New Overnight Developments Abroad: Waiting for U.S. Employment Figures

March 6, 2009

The dollar has relinquished ground, dropping most sharply against the Swiss franc (1.3%) and yen (1.2%) but also by 0.9% against the euro, 0.7% against sterling, 0.6% versus the kiwi, 0.4% against the Canadian dollar, and 0.1% relative to the Australian dollar.

In Japan, the Nikkei fell another 3.5%, and the Topix closed at a 25-year low.  Stocks also fell 2.4% in Hong Kong, 1.4% in Australia, 1.3% in Malyasia, and 0.8% in China despite further assurances by Beijing officials that steps will be taken to assure 8% growth in 2009.  In Europe, the Paris Cac is 0.6% lower, and the German Dax and British Ftse are down 0.3%.  Market concerns center around GM and the financial shares.  Citi is now a penny stock.

Under no U.S. prior president did the DOW decline by 20% as quickly as it has under Obama.  He has met more political resistance than expected to his wide-ranging agenda, and progress in appointing top officials especially in the key Treasury Department has been very poor.

The yield on 10-year JGB’s slid 1.5 basis points to 1.295%.

Gold recovered by a further 1.4% to $940.90 per ounce.  Oil also firmed 1.4% to $44.30 per barrel.

Swiss and British price data showed more residual inflation than foreseen.
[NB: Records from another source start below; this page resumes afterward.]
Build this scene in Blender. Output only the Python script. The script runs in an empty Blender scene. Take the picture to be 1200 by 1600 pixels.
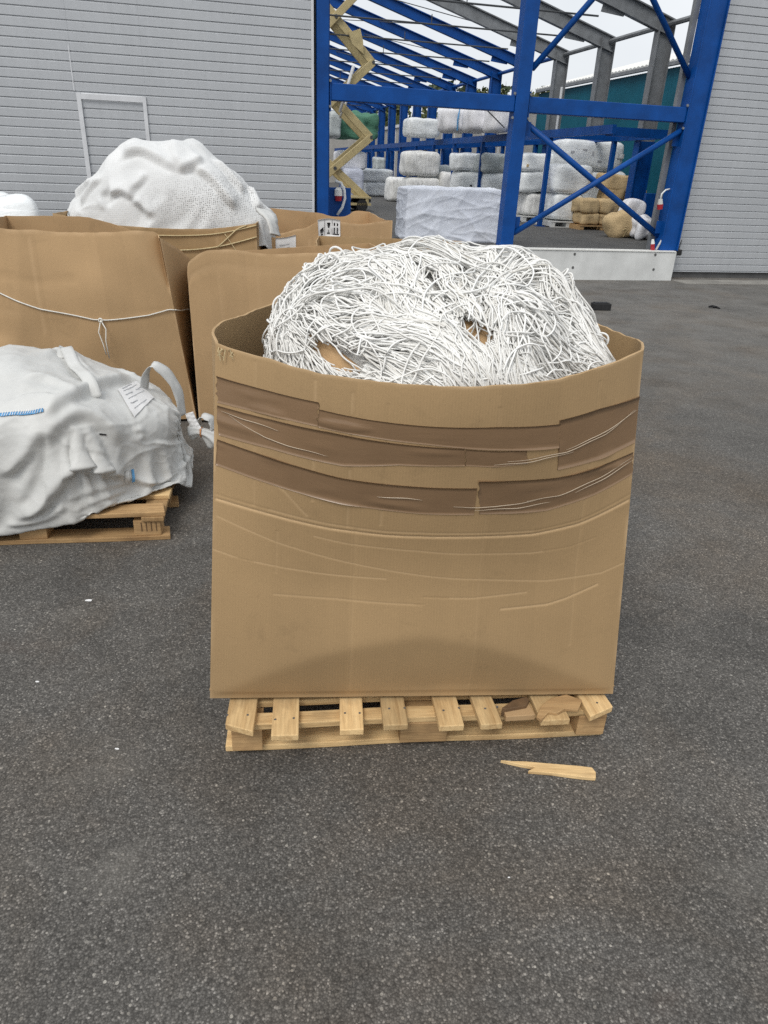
import bpy, bmesh, math, random
import numpy as np
from mathutils import Vector, Matrix, noise as mnoise

SC = bpy.context.scene
COL = SC.collection
R = math.radians
rng = np.random.default_rng(7)
random.seed(7)

# ------------------------------------------------------------------ camera
H = 1.6
FPX, PITCH, ROLL = 1095.0, 0.45663348, 0.04351137
PSI = 0.24424936                      # bearing of the building front
fw = Vector((0, math.cos(PITCH), -math.sin(PITCH)))
r0 = Vector((1, 0, 0)); u0 = r0.cross(fw)
rt = r0*math.cos(ROLL) + u0*math.sin(ROLL)
up = -r0*math.sin(ROLL) + u0*math.cos(ROLL)
cam_d = bpy.data.cameras.new('camera')
cam = bpy.data.objects.new('camera', cam_d); COL.objects.link(cam)
M3 = Matrix((rt, up, -fw)).transposed()
cam.matrix_world = Matrix.Translation((0, 0, H)) @ M3.to_4x4()
cam_d.sensor_fit = 'VERTICAL'; cam_d.sensor_height = 36.0
cam_d.lens = FPX/1600*36.0
cam_d.clip_start = 0.05; cam_d.clip_end = 1500
SC.camera = cam

def ray(x, y):
    return (fw*FPX + rt*(x-600) + up*(800-y))
def at(x, y, z=0.0):                  # point of a photo pixel at height z
    d = ray(x, y); t = (z-H)/d.z
    return Vector((d.x*t, d.y*t, z))
# building frame: s along the front (to the right), n into the yard hall, z up
A0 = at(1040, 438)
DS = Vector((math.cos(PSI), math.sin(PSI), 0)); DN = Vector((-math.sin(PSI), math.cos(PSI), 0))
def F(s, n, z): return A0 + DS*s + DN*n + Vector((0, 0, z))
def fac(x, y, n):                     # (s, z) of a pixel on the plane n
    d = ray(x, y); t = (A0.dot(DN)+n - 0)/d.dot(DN); p = d*t + Vector((0, 0, H))
    return (p-A0).dot(DS), p.z
def grd(x, y, z):
    p = at(x, y, z)-A0
    return p.dot(DS), p.dot(DN)
FLOOR = 0.47                          # the hall floor is a raised dock

# ------------------------------------------------------------------ noise
class SN:                             # cheap smooth 3-D noise, vectorised
    def __init__(s, seed, k=24):
        g = np.random.default_rng(seed)
        d = g.normal(size=(k, 3)); d /= np.linalg.norm(d, axis=1)[:, None]
        s.d = d*g.uniform(.55, 1.6, size=(k, 1)); s.p = g.uniform(0, 6.283, k); s.k = k
    def __call__(s, P, f=1.0):
        P = np.asarray(P, float)
        return np.sin(P @ (s.d.T*f*6.283) + s.p).sum(-1)/math.sqrt(s.k/2)/1.6
N1, N2, N3, N4, N5 = (SN(i) for i in (11, 22, 33, 44, 55))

# ------------------------------------------------------------------ materials
MATS = {}
class G:                              # tiny node-graph helper
    def __init__(s, name):
        m = bpy.data.materials.new(name); m.use_nodes = True
        s.m = m; s.t = m.node_tree; s.n = s.t.nodes; s.l = s.t.links
        s.b = s.n['Principled BSDF']; MATS[name] = m
        s.tc = s.n.new('ShaderNodeTexCoord')
    def add(s, typ, **kw):
        n = s.n.new(typ)
        for k, v in kw.items():
            if k.startswith('_'): setattr(n, k[1:], v)
            else: n.inputs[k].default_value = v
        return n
    def link(s, a, b): s.l.new(a, b)
    def coord(s, kind='Object', scale=(1, 1, 1)):
        mp = s.add('ShaderNodeMapping'); mp.inputs['Scale'].default_value = scale
        s.link(s.tc.outputs[kind], mp.inputs['Vector']); return mp.outputs[0]
    def noise(s, vec, scale, detail=4, rough=.55, dist=0):
        n = s.add('ShaderNodeTexNoise', Scale=scale, Detail=detail, Roughness=rough, Distortion=dist)
        s.link(vec, n.inputs['Vector']); return n.outputs['Fac']
    def voro(s, vec, scale, out='Distance', feature='F1'):
        n = s.add('ShaderNodeTexVoronoi', Scale=scale, _feature=feature)
        s.link(vec, n.inputs['Vector']); return n.outputs[out]
    def ramp(s, fac, stops, interp='LINEAR'):
        n = s.add('ShaderNodeValToRGB'); cr = n.color_ramp; cr.interpolation = interp
        while len(cr.elements) < len(stops): cr.elements.new(.5)
        for e, (p, c) in zip(cr.elements, stops):
            e.position = p; e.color = (c if hasattr(c, '__len__') else (c, c, c)) + ((1,) if not hasattr(c, '__len__') or len(c) == 3 else ()) if hasattr(c, '__len__') else (c, c, c, 1)
        s.link(fac, n.inputs['Fac']); return n.outputs['Color']
    def mix(s, fac, a, b, mode='MIX'):
        n = s.add('ShaderNodeMix', _data_type='RGBA', _blend_type=mode)
        for sock, v in ((n.inputs[0], fac), (n.inputs[6], a), (n.inputs[7], b)):
            if hasattr(v, 'is_linked') or hasattr(v, 'links'): s.link(v, sock)
            elif hasattr(v, '__len__'): sock.default_value = tuple(v)+(1,)*(4-len(v))
            else: sock.default_value = v
        return n.outputs[2]
    def math(s, op, a, b=0.0):
        n = s.add('ShaderNodeMath', _operation=op)
        for sock, v in ((n.inputs[0], a), (n.inputs[1], b)):
            if hasattr(v, 'links'): s.link(v, sock)
            else: sock.default_value = v
        return n.outputs[0]
    def attr(s, name, out='Fac'):
        n = s.add('ShaderNodeAttribute', _attribute_name=name); return n.outputs[out]
    def col(s, v):
        if hasattr(v, 'links'): s.link(v, s.b.inputs['Base Color'])
        else: s.b.inputs['Base Color'].default_value = tuple(v)+(1,)
    def rough(s, v):
        if hasattr(v, 'links'): s.link(v, s.b.inputs['Roughness'])
        else: s.b.inputs['Roughness'].default_value = v
    def bump(s, h, strength=.3, dist=.01):
        n = s.add('ShaderNodeBump', Strength=strength, Distance=dist)
        s.link(h, n.inputs['Height'])
        s.link(n.outputs[0], s.b.inputs['Normal'])
        return n

def simple(name, c, rough=.6, var=.12, scale=6, metal=0, spec=.5, bump=0, bscale=40, bdist=.004):
    g = G(name); v = g.coord()
    f = g.noise(v, scale, 5)
    lo = tuple(x*(1-var) for x in c); hi = tuple(min(1, x*(1+var)) for x in c)
    g.col(g.ramp(f, [(.3, lo), (.7, hi)])); g.rough(rough)
    g.b.inputs['Metallic'].default_value = metal
    g.b.inputs['Specular IOR Level'].default_value = spec
    if bump: g.bump(g.noise(v, bscale, 4), bump, bdist)
    return g

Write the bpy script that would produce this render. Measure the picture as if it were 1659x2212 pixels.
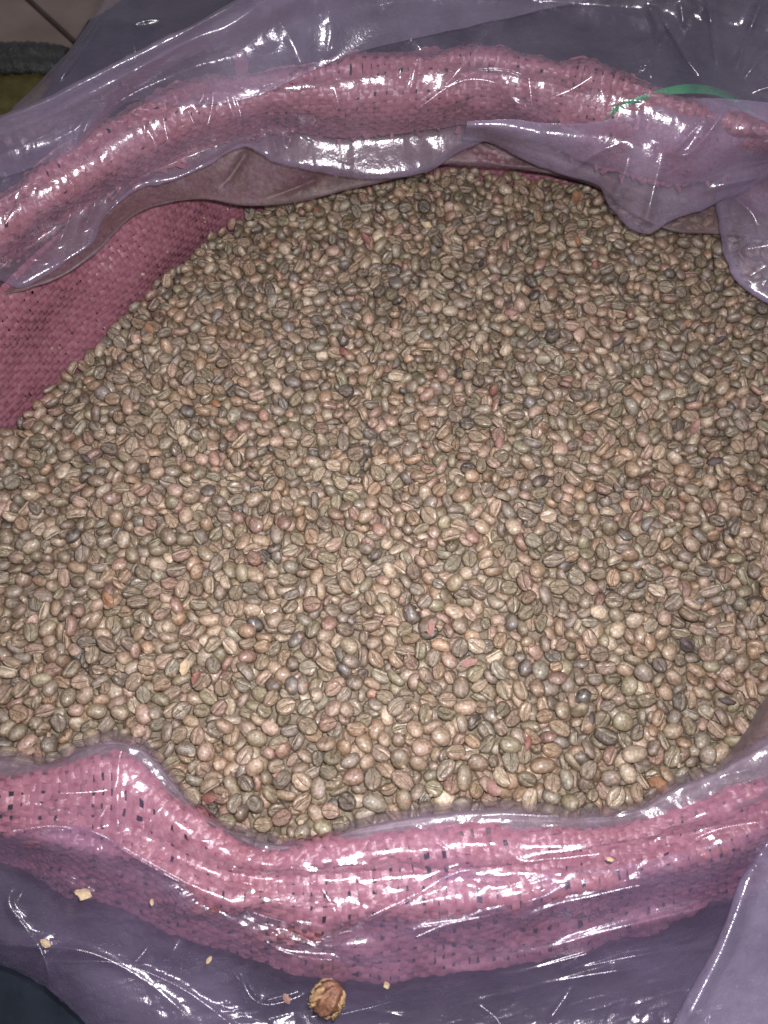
import bpy, math, random
import numpy as np
sc = bpy.context.scene
for o in list(bpy.data.objects): bpy.data.objects.remove(o)
COL = sc.collection
R_ = math.radians
# ------------------------------------------------------------------ camera, world, flash
PHI = R_(63.0)                       # the phone looks down 63 degrees
CAM = np.array([0.0, -0.156, 0.3065])
FPX, CX, CY = 1665.6, 829.5, 1106.0  # layout units: the picture is 1659 x 2212
FW = np.array([0, math.cos(PHI), -math.sin(PHI)])
UP = np.array([0, math.sin(PHI), math.cos(PHI)])
cd = bpy.data.cameras.new('camera'); cam = bpy.data.objects.new('camera', cd); COL.objects.link(cam)
cam.location = CAM; cam.rotation_euler = (R_(90) - PHI, 0, 0)
cd.sensor_fit = 'VERTICAL'; cd.sensor_height = 36.0; cd.lens = 36.0 / (2 * 1106.0 / FPX)
cd.clip_start = 0.01; cd.clip_end = 50
cd.dof.use_dof = True; cd.dof.focus_distance = 0.35; cd.dof.aperture_fstop = 13.0
sc.camera = cam
w = bpy.data.worlds.new("World"); sc.world = w; w.use_nodes = True
bg = w.node_tree.nodes['Background']; bg.inputs[0].default_value = (0.92, 0.92, 1.0, 1); bg.inputs[1].default_value = 0.22
ld = bpy.data.lights.new('phone_flash', 'AREA'); ld.shape = 'DISK'; ld.size = 0.011; ld.spread = R_(160); ld.energy = 2.3; ld.color = (1.0, 0.955, 0.95)
lo = bpy.data.objects.new('phone_flash', ld); COL.objects.link(lo)
lo.location = CAM + UP * 0.020 + np.array([0.012, 0, 0]) + FW * 0.004; lo.rotation_euler = (R_(90) - PHI - R_(5), R_(3), 0)
sc.view_settings.view_transform = 'Standard'; sc.view_settings.look = 'None'
sc.view_settings.exposure = 0.0; sc.view_settings.gamma = 1.0
sc.render.engine = 'CYCLES'
cy = sc.cycles
cy.max_bounces = 10; cy.transparent_max_bounces = 32; cy.diffuse_bounces = 2; cy.glossy_bounces = 3
cy.caustics_reflective = False; cy.caustics_refractive = False; cy.sample_clamp_indirect = 4.0
cy.use_denoising = True
try: cy.denoiser = 'OPENIMAGEDENOISE'; cy.denoising_input_passes = 'RGB_ALBEDO_NORMAL'; cy.denoising_prefilter = 'ACCURATE'
except Exception: pass

# ------------------------------------------------------------------ helpers
def at(px, py, zcm):
    """the point at height z (cm) seen in direction (px, py) of the layout"""
    px = np.asarray(px, float); py = np.asarray(py, float); z = np.asarray(zcm, float) * 0.01
    a = (px - CX) / FPX; b = (CY - py) / FPX
    dx = a; dy = FW[1] + b * UP[1]; dz = FW[2] + b * UP[2]
    t = (z - CAM[2]) / dz
    return np.stack([CAM[0] + t * dx, CAM[1] + t * dy, z + 0 * t], -1)

def proj(P):
    v = np.asarray(P) - CAM; d = v @ FW
    return np.stack([CX + v[..., 0] / d * FPX, CY - (v @ UP) / d * FPX], -1), d

def mesh(name, V, F, mat=None, parent=None, smooth=True, attrs=None):
    me = bpy.data.meshes.new(name)
    V = np.asarray(V, np.float64) - (np.array(parent.location) if parent else 0)
    V = V.astype(np.float32); F = np.asarray(F, np.int32); k = F.shape[1]
    me.vertices.add(len(V)); me.vertices.foreach_set('co', V.ravel())
    me.loops.add(F.size); me.loops.foreach_set('vertex_index', F.ravel())
    me.polygons.add(len(F)); me.polygons.foreach_set('loop_start', np.arange(len(F), dtype=np.int32) * k)
    me.polygons.foreach_set('use_smooth', np.full(len(F), smooth))
    me.update(calc_edges=True)
    for an, (typ, arr) in (attrs or {}).items():
        at_ = me.attributes.new(an, typ, 'POINT')
        at_.data.foreach_set('color' if 'COLOR' in typ else ('vector' if 'VECTOR' in typ else 'value'), np.asarray(arr, np.float32).ravel())
    if mat: me.materials.append(mat)
    o = bpy.data.objects.new(name, me); COL.objects.link(o)
    if parent: o.parent = parent
    return o

def tag(o, label=None, cat=None, group=None, kind=None):
    if label: o['label'] = label
    if cat: o['category'] = cat
    if group: o['group'] = group
    if kind: o['kind'] = kind
    return o

def empty(name, label, cat, loc=(0, 0, 0), group=None):
    o = bpy.data.objects.new(name, None); COL.objects.link(o); o.location = loc; o.empty_display_size = .02
    return tag(o, label, cat, group)

def cr(pts, n):
    """smooth curve through control points, n samples spread by length"""
    p = np.asarray(pts, float)
    t = np.concatenate([[0], np.cumsum(np.linalg.norm(np.diff(p[:, :2], axis=0), axis=1) + 1e-6)])
    m = np.zeros_like(p)
    dt = np.diff(t)[:, None]; s = np.diff(p, axis=0) / dt
    m[1:-1] = (s[:-1] * dt[1:] + s[1:] * dt[:-1]) / (dt[1:] + dt[:-1]); m[0] = s[0]; m[-1] = s[-1]
    q = np.linspace(0, t[-1], n); i = np.clip(np.searchsorted(t, q, 'right') - 1, 0, len(t) - 2)
    h = t[i + 1] - t[i]; u = ((q - t[i]) / h)[:, None]; h = h[:, None]
    return ((2*u**3-3*u**2+1) * p[i] + (u**3-2*u**2+u) * h * m[i] + (-2*u**3+3*u**2) * p[i+1] + (u**3-u**2) * h * m[i+1])

def across(rows, nv):
    """interpolate a stack of sampled rows (R, nu, k) smoothly to nv rows"""
    A = np.asarray(rows); Rn = len(A)
    d = np.linalg.norm(np.diff(A[..., :2], axis=0), axis=2).mean(1) + 14.0
    t = np.concatenate([[0], np.cumsum(d)])
    m = np.zeros_like(A); dt = d[:, None, None]; s = np.diff(A, axis=0) / dt
    m[1:-1] = (s[:-1] * dt[1:] + s[1:] * dt[:-1]) / (dt[1:] + dt[:-1]); m[0] = s[0]; m[-1] = s[-1]
    q = np.linspace(0, t[-1], nv); i = np.clip(np.searchsorted(t, q, 'right') - 1, 0, Rn - 2)
    h = d[i][:, None, None]; u = ((q - t[i])[:, None, None] / h)
    return ((2*u**3-3*u**2+1) * A[i] + (u**3-2*u**2+u) * h * m[i] + (-2*u**3+3*u**2) * A[i+1] + (u**3-u**2) * h * m[i+1])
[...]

  • Swiss consumer prices firmed 0.2% in February, lifting the 12-month change from -0.1% in January to +0.2%.  The Swiss National Bank is nonetheless still expected to halve its key interest rate to 0.25% on March 12th.
  • British producer output prices firmed 0.1% in February and by 3.1% from Feb 2008.  Core posted a 12-month advance of 3.7%, down from 4.0%.  Producer input prices increased 0.6% on month, much more than expected, and by 0.5% y/y. Its core index went up 9.0% from February 2008.

The 3-month Euribor rate dropped another 9.9 basis points this week.

Norwegian factory output dropped 1.3% in January and by 4.0% from a year earlier.

As expected, Peru’s central bank announced late yesterday a 25-basis point cut in its key rate to 6.0%. It was the second reduction of 2009.

Uganda’s central bank reduced its key rate by 39 basis points to 15.88%.

British real construction spending fell 7% last quarter.

The OECD index of leading economic indicators dropped a full point to 92.3 in January to just 0.6 points above the all-time low for this 44-year-old data series.  That low was seen in the 1974-75 recession.  Deterioration in the OECD index was widespread but sharpest in the cases of Russia and Brazil.

The Bank of Mexico will step up intervention support for the peso.

German service-sector jobs rose 0.9% in the year to 4Q08 but fell by 1.6% from the third quarter.

The U.S. February labor survey will be released at 13:30 GMT.  All signs point to another employment drop of at least 600K.